Task description: Exactly the lines from the one with "Reconstruct this image" through the one with "R = math.radians" should be returned, both ends included and nothing else. Omit any pictures.

>> BEGIN Data to use

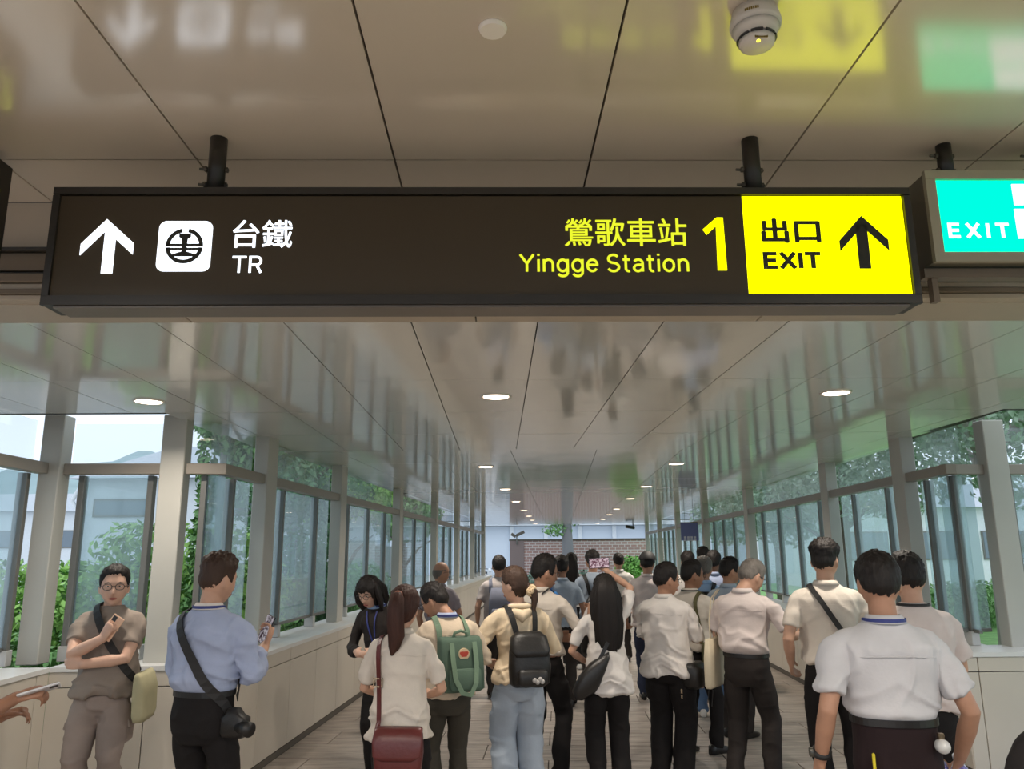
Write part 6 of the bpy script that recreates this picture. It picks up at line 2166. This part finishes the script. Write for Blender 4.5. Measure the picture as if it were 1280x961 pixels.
p24 = person('tallest dark haired man in light blue shirt at the back of the right group', 884, 11.3, 1.715, -14, shirt=SKY, trousers=CHAR, skin=SKIN_D, style='short', hair=HAIR_K)
p25 = person('man in pale blue shirt standing behind the sky blue shirted man', 897, 9.8, 1.66, -18, shirt=LBLUE, trousers=CHAR, skin=SKIN_D, style='short', hair=HAIR_K)
p26 = person('dark haired man in grey blue shirt looking right, behind the bowed grey haired man', 914, 7.6, 1.60, -40, shirt=GBLUE, trousers=CHAR, skin=SKIN_C, head=(-40, 4, 0), style='short', hair=HAIR_K, hs=1.1, ra=dict(to=(.1, .28, 1.0), pole=(.7, -.6, -.8)))

# people cut by the frame
p27 = person('person at the left edge with mask, hands and phone reaching into view', -62, 3.3, 1.60, -62, shirt=CHAR, trousers=BLACK, skin=SKIN_D, head=(6, 10, 0), style='short', hair=HAIR_B, hs=1.06, sl=.7, tucked=False, hem=.86,
    ra=dict(to=(.04, .28, 1.16), pole=(.7, -.6, -.9), dir=(-.05, 1, .22), n=(.5, -.1, .8), hand=dict(curl=(36, 40, 26))), la=dict(to=(-.12, .22, 1.06), pole=(-.8, -.6, -.8), dir=(.3, 1, .3), n=(-.5, -.2, .8), hand=dict(curl=(30, 34, 22))))
g = Geo()
mm = (HD2[:, 1] > .35) & (HP2[:, 2] < -.012) & (HP2[:, 2] > -.10)
g.add((head_shape(HD2) + n_ * np.where(mm, .006, -.012)[:, None]) * p27.hs, HF2)
g.xf(p27.Mh).build('face_mask', mat('mask_pale', srgb(206, 214, 210), 0.8), p27.root, True)
phone(p27, 1, 'pale phone held flat by the person at the left edge', case=mat('phone_silver', srgb(190, 190, 194), 0.3), axis=(0, 1, .25), face=(-.35, -.2, .9), off=(-.01, .085, .012))
p28 = person('person in black tee at the lower right edge, only a sleeve in view', 1322, 2.6, 1.36, -4, shirt=BLACK, shirtname='tee', trousers=BLACK, tucked=False, hem=.86, skin=SKIN_C, collar=False, style='short', hair=HAIR_K, fat=1.1, sl=.95,
    la=dict(to=(-.30, .02, .86), pole=(-.5, -1, 0)))
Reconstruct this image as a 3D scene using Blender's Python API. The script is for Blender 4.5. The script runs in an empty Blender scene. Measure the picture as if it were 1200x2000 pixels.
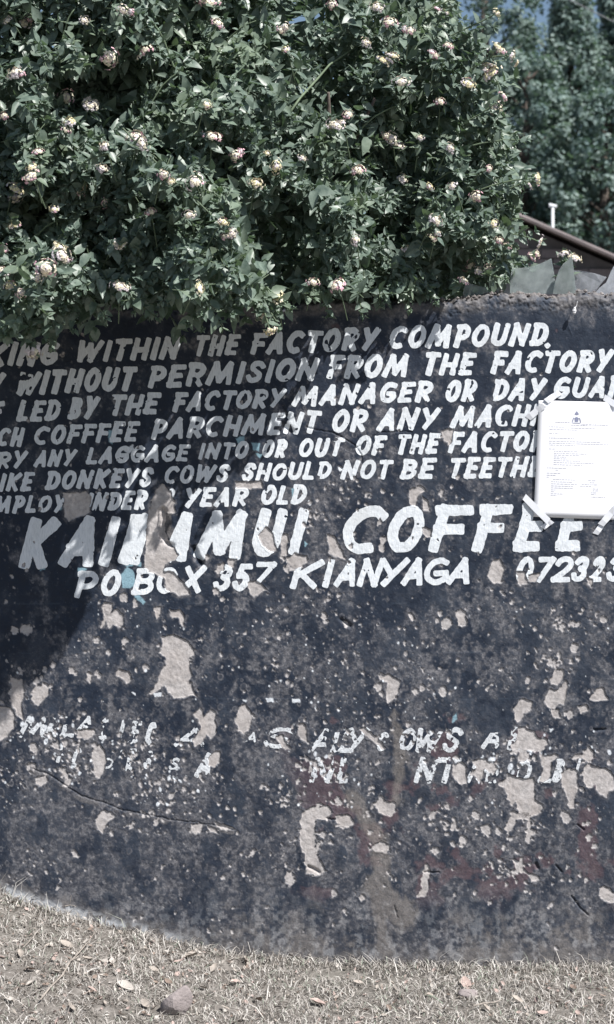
import bpy, math, random
import numpy as np
from mathutils import Vector, Matrix
random.seed(7)
RNG = np.random.default_rng(7)
D = bpy.data
SC = bpy.context.scene
COL = SC.collection
R = math.radians

# ------------------------------------------------------------------ camera, sky, sun, exposure
S = 0.0013                 # metres per photo pixel on the wall's face (y = 0)
CD, CH = 4.5, 1.45         # camera distance and height
cam = D.cameras.new('camera'); camo = D.objects.new('camera', cam); COL.objects.link(camo)
camo.location = (0, -CD, CH); camo.rotation_euler = (R(90), 0, 0)
cam.sensor_fit = 'VERTICAL'; cam.sensor_height = 36; cam.sensor_width = 21.6
cam.lens = 36 * CD / (2000 * S)
cam.shift_y = ((1890 - 1000) * S - CH) / (2000 * S)
cam.clip_start = 0.05; cam.clip_end = 3000
cam.dof.use_dof = True; cam.dof.focus_distance = CD; cam.dof.aperture_fstop = 7.0
SC.camera = camo

SUNV = Vector((0.45, -0.40, 0.80)).normalized()      # towards the sun
elev = math.asin(SUNV.z)
w = D.worlds.new('World'); SC.world = w; w.use_nodes = True
nt = w.node_tree; nt.nodes.clear()
sky = nt.nodes.new('ShaderNodeTexSky'); sky.sky_type = 'NISHITA'; sky.sun_disc = False
sky.sun_elevation = elev; sky.sun_rotation = math.atan2(SUNV.x, SUNV.y)
sky.air_density = 1.0; sky.dust_density = 1.2; sky.ozone_density = 1.5
bg = nt.nodes.new('ShaderNodeBackground'); bg.inputs[1].default_value = 0.062
ow = nt.nodes.new('ShaderNodeOutputWorld')
nt.links.new(sky.outputs[0], bg.inputs[0]); nt.links.new(bg.outputs[0], ow.inputs[0])
sl = D.lights.new('sun', 'SUN'); sl.energy = 4.8; sl.angle = R(0.5); sl.color = (1.0, 0.965, 0.93)
so = D.objects.new('sun', sl); COL.objects.link(so)
so.rotation_euler = SUNV.to_track_quat('Z', 'Y').to_euler(); so.location = (3, -3, 6)
SC.view_settings.view_transform = 'Standard'; SC.view_settings.look = 'None'
SC.view_settings.gamma = 1; SC.view_settings.use_curve_mapping = False
SC.view_settings.exposure = 0.66
SC.cycles.max_bounces = 6; SC.cycles.transparent_max_bounces = 12
SC.cycles.diffuse_bounces = 3

# ------------------------------------------------------------------ helpers
def W(px, py, y=0.0):
    """photo pixel at depth y -> point in the place"""
    k = (CD + y) / CD
    return Vector(((px - 600) * S * k, y, CH + ((1890 - py) * S - CH) * k))

def tag(o, label=None, cat=None, group=None, kind=None):
    if label: o['label'] = label
    if cat: o['category'] = cat
    if group: o['group'] = group
    if kind: o['kind'] = kind
    return o

def empty(name, loc=(0, 0, 0)):
    o = D.objects.new(name, None); COL.objects.link(o); o.location = loc; o.empty_display_size = 0.05
    return o

def link(name, me, parent=None, mw=None):
    o = D.objects.new(name, me); COL.objects.link(o)
    if parent is not None:
        o.parent = parent
        if parent.type == 'EMPTY' or True:
            o.matrix_parent_inverse = Matrix.Translation(parent.location).inverted() if parent.parent is None else (parent.parent.matrix_basis).inverted()
    if mw is not None: o.matrix_basis = mw
    return o

def npmesh(name, verts, faces=None, loops=None, starts=None, mats=(), smooth=False, midx=None):
    """faces: (n,k) array, or loops + starts"""
    me = D.meshes.new(name)
    verts = np.asarray(verts, dtype=np.float32).reshape(-1, 3)
    if faces is not None:
        faces = np.asarray(faces, dtype=np.int32); k = faces.shape[1]
        loops = faces.ravel(); starts = np.arange(len(faces), dtype=np.int32) * k
    me.vertices.add(len(verts)); me.vertices.foreach_set('co', verts.ravel())
    me.loops.add(len(loops)); me.loops.foreach_set('vertex_index', np.asarray(loops, dtype=np.int32))
    me.polygons.add(len(starts)); me.polygons.foreach_set('loop_start', np.asarray(starts, dtype=np.int32))
    if midx is not None: me.polygons.foreach_set('material_index', np.asarray(midx, dtype=np.int32))
    me.update(calc_edges=True)
    if smooth: me.polygons.foreach_set('use_smooth', np.ones(len(starts), dtype=bool))
    for m in mats: me.materials.append(m)
    return me

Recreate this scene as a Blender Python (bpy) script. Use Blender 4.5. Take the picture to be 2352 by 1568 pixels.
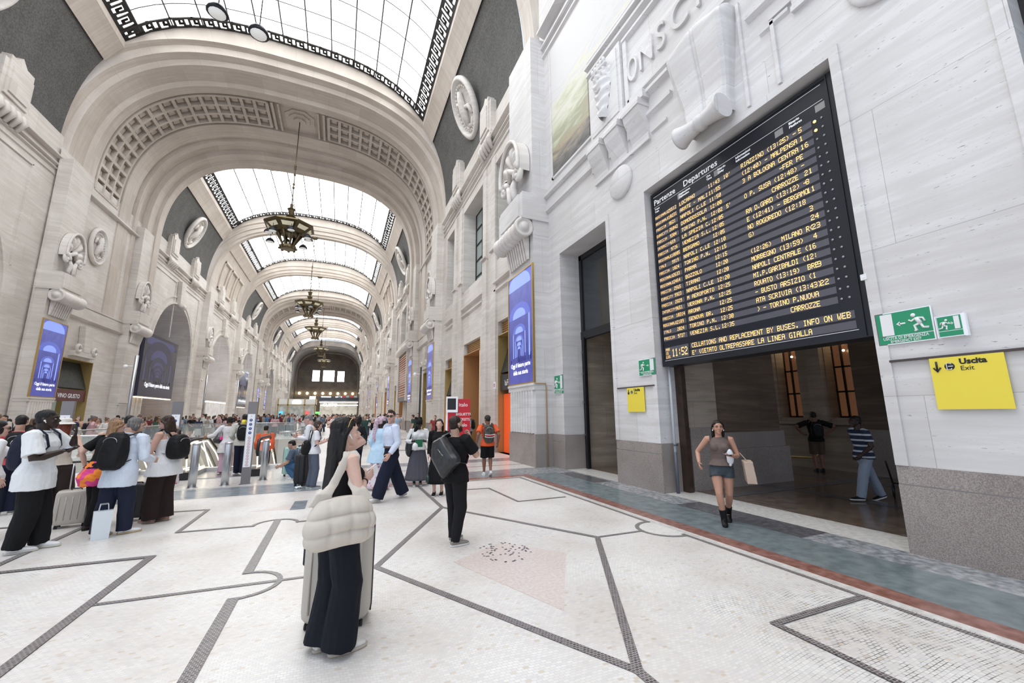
import bpy, bmesh, math, random
from math import sin, cos, pi, radians
from mathutils import Vector, Matrix, geometry
import mathutils
for o in list(bpy.data.objects): bpy.data.objects.remove(o)
SC = bpy.context.scene
COL = SC.collection
# ---------------------------------------------------------------- camera (position in metres: x right, y down the hall, z up)
CAM_F, CAM_YAW, CAM_PITCH, CAM_ROLL, CAM_H = 930.0, radians(23.0), radians(10.03), radians(-0.38), 1.7
_f = Vector((sin(CAM_YAW)*cos(CAM_PITCH), cos(CAM_YAW)*cos(CAM_PITCH), sin(CAM_PITCH)))
_r = Vector((cos(CAM_YAW), -sin(CAM_YAW), 0)); _u = _r.cross(_f)
_r2 = _r*cos(CAM_ROLL) + _u*sin(CAM_ROLL); _u2 = -_r*sin(CAM_ROLL) + _u*cos(CAM_ROLL)
cd = bpy.data.cameras.new('camera'); cam = bpy.data.objects.new('camera', cd); COL.objects.link(cam)
cd.sensor_width = 36; cd.lens = CAM_F*36/2352; cd.clip_end = 400; cd.clip_start = 0.05
M = Matrix((_r2, _u2, -_f)).transposed().to_4x4(); M.translation = (0, 0, CAM_H); cam.matrix_world = M
SC.camera = cam
SC.view_settings.view_transform = 'Standard'; SC.view_settings.look = 'None'
SC.view_settings.exposure = 0.04; SC.view_settings.gamma = 1; SC.view_settings.use_curve_mapping = False
XR, XL, XC = 6.6, -15.2, -4.3          # hall walls beyond the first pilaster, hall axis
SKY = 4.0            # brightness of the daylit roof glass
w = bpy.data.worlds.new('world'); SC.world = w; w.use_nodes = True
w.node_tree.nodes['Background'].inputs[0].default_value = (0.74, 0.84, 1.0, 1)
w.node_tree.nodes['Background'].inputs[1].default_value = 1.2
try:
    SC.cycles.adaptive_threshold = .025; SC.cycles.max_bounces = 6; SC.cycles.diffuse_bounces = 4; SC.cycles.transparent_max_bounces = 12
    SC.cycles.sample_clamp_indirect = 6; SC.cycles.caustics_reflective = False; SC.cycles.caustics_refractive = False
except Exception: pass
XN = 6.5                               # the near right-hand wall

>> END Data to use

Final result:
Reconstruct this image as a 3D scene using Blender's Python API. The script is for Blender 4.5. The script runs in an empty Blender scene. Measure the picture as if it were 1200x2000 pixels.
import bpy, math, random
import numpy as np
from mathutils import Vector, Matrix
random.seed(7)
RNG = np.random.default_rng(7)
D = bpy.data
SC = bpy.context.scene
COL = SC.collection
R = math.radians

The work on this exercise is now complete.